Aussi paradoxal que celui puisse paraître de prime abord, le parti communiste soviétique a en réalité sciemment contribué à l'échec du mouvement révolutionnaire espagnol, et à la disparition du POUM, qui, avec les anarchistes était à la pointe du combat. Pour nous permettre de comprendre le rôle anti-révolutionnaire joué par les Russes, Orwell rappelle qu'en 1936, l'Union Soviétique était alliée à la France, « un pays capitaliste et impérialiste » qui voyait d'un mauvais oeil le succès éventuel de la révolution espagnole et l'instauration d'un régime authentiquement socialiste. Les communistes soviétiques ont ainsi joué un double jeu trouble, en livrant des armes au gouvernement anti-franquiste, tout en faisant disparaitre les franges les plus radicales tels que le POUM ou les anarchistes. La longue annexe consacrée au mouvement des barricades de mai 1937 à Barcelone explicite avec force détails, le rôle décisif joué par l'intelligentsia soviétique.

« Au cas où je ne vous l'aurais pas déjà dit précédemment au cours de ce livre, je vais vous dire à présent ceci : méfiez-vous de ma partialité, des erreurs sur les faits que j'ai pu commettre, et de la déformation qu'entraîne forcément le fait de n'avoir vu qu'un coin des évènements.
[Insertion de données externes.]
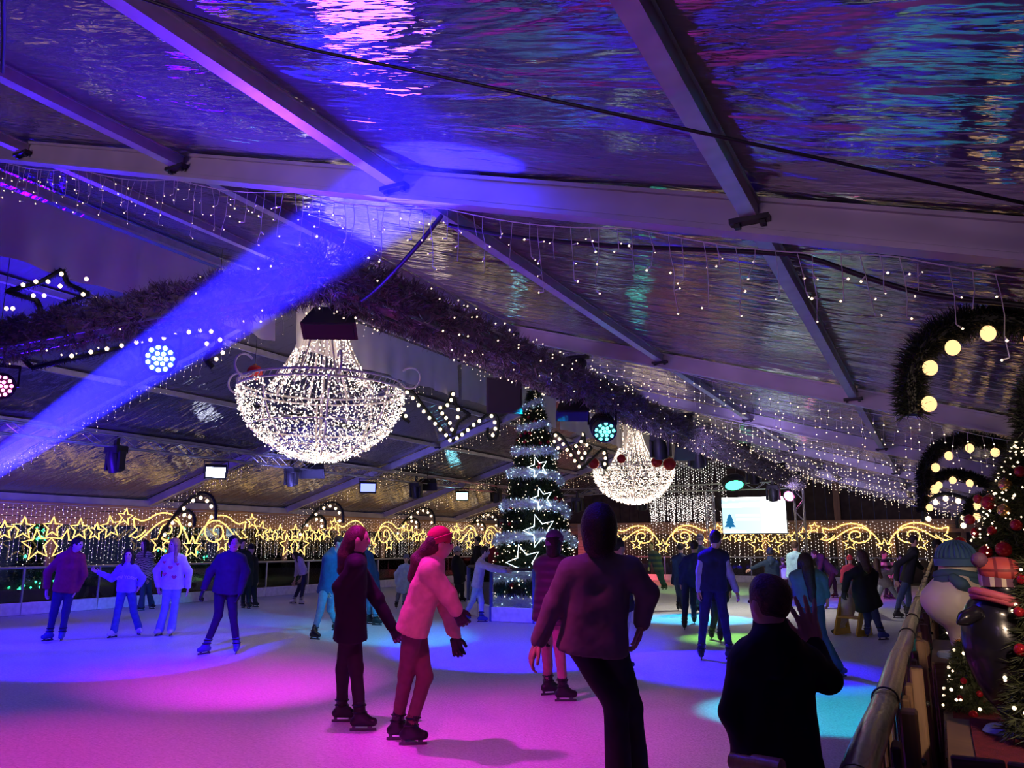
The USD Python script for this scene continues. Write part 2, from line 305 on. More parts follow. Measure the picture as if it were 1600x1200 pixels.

Et méfiez-vous exactement des mêmes choses en lisant n'importe quel autre livre sur la guerre d'Espagne ».

Cette phrase rappelle à quel point Orwell était à la recherche de la Vérité, et se méfiait des potentielles erreurs d'appréciation de sa propre interprétation. L'auteur de 1984, le roman qui annonce la mort de la Vérité (le fameux « 2+2=5 »), était tout le contraire d'un subjectiviste. Sa participation à la guerre d'Espagne lui a ouvert les yeux sur les possibilités infinies de manipulations qu'offrait un conflit aussi complexe. « Hommage à la Catalogne » est sa manière aussi magistrale que touchante de rendre justice à ses valeureux compagnons d'armes en rétablissant enfin une Vérité trop souvent dévoyée par les médias inféodés de l'époque.